Ai fini di un’azione di prevenzione generale più incisiva occorrerebbe prendere in considerazione anche la situazione che riguarda quei cittadini comunitari che delinquono nel nostro Paese.

In particolare, sarebbe opportuno rivedere la disciplina  legislativa che prevede l’adozione di provvedimenti di “allontanamento” per motivi, appunto, di prevenzione generale, basati su una minaccia effettiva e attuale. La materia è regolata dalla direttiva comunitaria 2004/38 relativa al diritto dei cittadini dell’UE e dei loro familiari di circolare e di soggiornare liberamente sul territorio degli Stati membri, dal d.lgs 6 febbraio 2007 n°30 e successive modifiche, dalla legge 2 agosto 2011 n°129 di conversione del d.l.23 giugno 2011 n°89.

Si tratta, come si può intuire, di materia delicata che vale la pena di esaminare, sia pure sinteticamente, perché non sono pochi i cittadini di alcuni Paesi dell’UE che commettono anche gravi delitti in Italia e che potrebbero (dovrebbero) essere destinatari di solleciti “allontanamenti” mentre, in realtà, per una procedura farraginosa, estremamente garantista e anche per risorse umane della polizia di stato insufficienti, tali provvedimenti, in generale, vengono poco adottati.

Dando uno sguardo ai dati di alcune Questure, emerge che, nel decorso anno, tali provvedimenti si contano sulle dita delle mani ( in alcuni casi non si contano neanche) mentre, in realtà, i potenziali destinatari potevano essere di gran lunga superiori. Quantomeno per i provvedimenti di allontanamento per “motivi imperativi di pubblica sicurezza” e quelli per “altri motivi di ordine pubblico o pubblica sicurezza”. Quanto ai primi, adottati dal Prefetto del luogo di residenza o di dimora dell’interessato ( dal Ministro dell’Interno se si tratta di un minore o di una persona che ha soggiornato in Italia nei dieci anni precedenti), deve trattarsi di comportamenti che costituiscono una minaccia concreta, effettiva e sufficientemente grave ai diritti fondamentali della persona.

In questa situazione, per valutare l’effettiva pericolosità, si deve tener conto di eventuali condanne ( provenienti anche da un giudice straniero) per uno o più delitti non colposi, di eventuali condanne che comportano la privazione della libertà per pene pari o superiore a tre anni, dell’appartenenza a taluna delle categorie  indicate nell’art.1 del D.l.vo 6 settembre 2011 n°159 ( noto come Codice antimafia), di eventuali misure di prevenzione o provvedimenti di allontanamento adottati da autorità straniere. Relativamente alla seconda tipologia di provvedimenti suindicati, si tratta di persone che non rientrano nelle fattispecie sopra citate ma la cui permanenza sul territorio nazionale comporta un rischio grave e attuale per la società civile. Provvedimenti, questi ultimi, che proprio in relazione ai presupposti generici richiesti sembrerebbero di più facile adozione. Ma non è così.
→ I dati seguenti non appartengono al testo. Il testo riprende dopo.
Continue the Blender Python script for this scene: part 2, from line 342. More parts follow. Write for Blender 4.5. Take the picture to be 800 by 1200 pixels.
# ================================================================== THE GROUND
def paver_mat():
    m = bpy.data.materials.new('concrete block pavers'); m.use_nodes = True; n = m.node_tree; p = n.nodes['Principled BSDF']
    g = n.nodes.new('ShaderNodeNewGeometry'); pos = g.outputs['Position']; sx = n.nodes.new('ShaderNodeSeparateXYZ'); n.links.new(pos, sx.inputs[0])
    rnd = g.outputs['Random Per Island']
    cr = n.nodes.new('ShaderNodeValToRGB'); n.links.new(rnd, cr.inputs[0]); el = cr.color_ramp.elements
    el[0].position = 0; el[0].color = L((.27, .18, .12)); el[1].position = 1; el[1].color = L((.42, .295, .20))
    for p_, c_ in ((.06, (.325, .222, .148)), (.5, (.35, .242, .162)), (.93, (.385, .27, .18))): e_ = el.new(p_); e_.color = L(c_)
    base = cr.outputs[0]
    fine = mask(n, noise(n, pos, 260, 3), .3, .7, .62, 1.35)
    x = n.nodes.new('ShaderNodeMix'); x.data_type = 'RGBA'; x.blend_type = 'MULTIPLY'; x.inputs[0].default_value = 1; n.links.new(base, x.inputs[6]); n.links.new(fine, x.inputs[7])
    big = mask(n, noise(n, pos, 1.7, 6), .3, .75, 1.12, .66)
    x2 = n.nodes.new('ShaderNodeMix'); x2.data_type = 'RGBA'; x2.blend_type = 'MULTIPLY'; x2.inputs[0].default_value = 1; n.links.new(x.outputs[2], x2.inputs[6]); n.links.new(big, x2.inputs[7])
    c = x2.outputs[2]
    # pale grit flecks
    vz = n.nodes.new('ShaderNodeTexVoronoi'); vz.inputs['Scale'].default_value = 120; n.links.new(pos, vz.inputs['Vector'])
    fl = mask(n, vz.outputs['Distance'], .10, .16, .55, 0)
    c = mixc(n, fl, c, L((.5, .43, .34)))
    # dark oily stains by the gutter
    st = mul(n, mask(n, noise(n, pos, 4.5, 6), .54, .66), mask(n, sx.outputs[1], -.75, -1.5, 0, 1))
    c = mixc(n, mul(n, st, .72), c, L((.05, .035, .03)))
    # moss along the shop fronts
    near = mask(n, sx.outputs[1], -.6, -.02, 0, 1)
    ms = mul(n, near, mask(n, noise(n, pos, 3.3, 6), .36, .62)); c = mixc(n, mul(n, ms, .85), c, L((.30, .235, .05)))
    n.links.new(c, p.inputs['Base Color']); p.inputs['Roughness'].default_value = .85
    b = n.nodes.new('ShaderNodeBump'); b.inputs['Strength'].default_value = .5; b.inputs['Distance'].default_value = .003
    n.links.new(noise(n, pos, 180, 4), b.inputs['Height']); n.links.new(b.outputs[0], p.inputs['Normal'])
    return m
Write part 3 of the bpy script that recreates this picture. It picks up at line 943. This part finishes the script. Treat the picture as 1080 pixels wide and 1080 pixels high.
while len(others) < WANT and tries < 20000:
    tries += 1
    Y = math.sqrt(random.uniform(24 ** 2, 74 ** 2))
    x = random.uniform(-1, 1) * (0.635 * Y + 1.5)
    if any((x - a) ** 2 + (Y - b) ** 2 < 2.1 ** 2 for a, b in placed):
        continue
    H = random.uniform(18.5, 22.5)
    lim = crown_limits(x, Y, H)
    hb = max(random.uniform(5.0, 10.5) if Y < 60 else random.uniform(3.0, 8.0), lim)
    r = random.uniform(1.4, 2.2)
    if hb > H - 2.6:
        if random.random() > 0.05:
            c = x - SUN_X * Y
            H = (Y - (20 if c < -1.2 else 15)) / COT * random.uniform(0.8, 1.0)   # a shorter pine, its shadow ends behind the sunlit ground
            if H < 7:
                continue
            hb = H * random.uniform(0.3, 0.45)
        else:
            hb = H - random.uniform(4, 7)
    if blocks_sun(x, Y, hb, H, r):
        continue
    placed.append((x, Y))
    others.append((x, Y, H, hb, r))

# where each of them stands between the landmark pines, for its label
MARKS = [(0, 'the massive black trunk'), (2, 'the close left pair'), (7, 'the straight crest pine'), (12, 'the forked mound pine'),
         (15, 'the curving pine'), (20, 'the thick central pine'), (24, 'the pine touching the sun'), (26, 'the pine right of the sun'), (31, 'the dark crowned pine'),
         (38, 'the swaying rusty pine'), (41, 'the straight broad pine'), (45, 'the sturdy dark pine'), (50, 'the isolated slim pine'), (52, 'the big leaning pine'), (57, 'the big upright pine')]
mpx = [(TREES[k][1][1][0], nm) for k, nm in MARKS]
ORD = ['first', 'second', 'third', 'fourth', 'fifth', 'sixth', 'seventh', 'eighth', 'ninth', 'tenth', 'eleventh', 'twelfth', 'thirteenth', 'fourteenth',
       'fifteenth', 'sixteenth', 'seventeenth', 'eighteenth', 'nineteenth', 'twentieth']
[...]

Dovendo rispettare molteplici principi (quello di proporzionalità tra l’allontanamento e la condotta censurata, di  motivazioni che non siano di ordine economico né esterni al comportamento individuale dell’interessato ecc..) e valutare la “situazione di fatto” in cui si trova il cittadino comunitario (durata del soggiorno in Italia, età, situazione familiare ed economica, stato di salute, il livello di integrazione sociale e culturale in Italia ecc..), si comprende come sia davvero complicato adottare un provvedimento del genere.

Se, poi, a questi presupposti giuridici si sommano quelli connessi alla situazione generale delle risorse umane nelle varie Questure che nelle situazioni in questione debbono provvedere alla vigilanza dei cittadini comunitari accompagnati in ufficio in attesa della “trasferta” nella sede della Sezione specializzata del Tribunale per la convalida del provvedimento (competenza introdotta dal d.l. n°13/2017, convertito dalla legge n°46/2017) per proseguire, poi, all’eventuale trasferimento in un aeroporto per rendere effettivo l’allontanamento, si comprende bene come tutto questo renda davvero problematico l’intero iter e, scoraggi, alla fine anche l’attenzione degli organismi di polizia sui cittadini comunitari “problematici” per la sicurezza e l’ordine pubblico.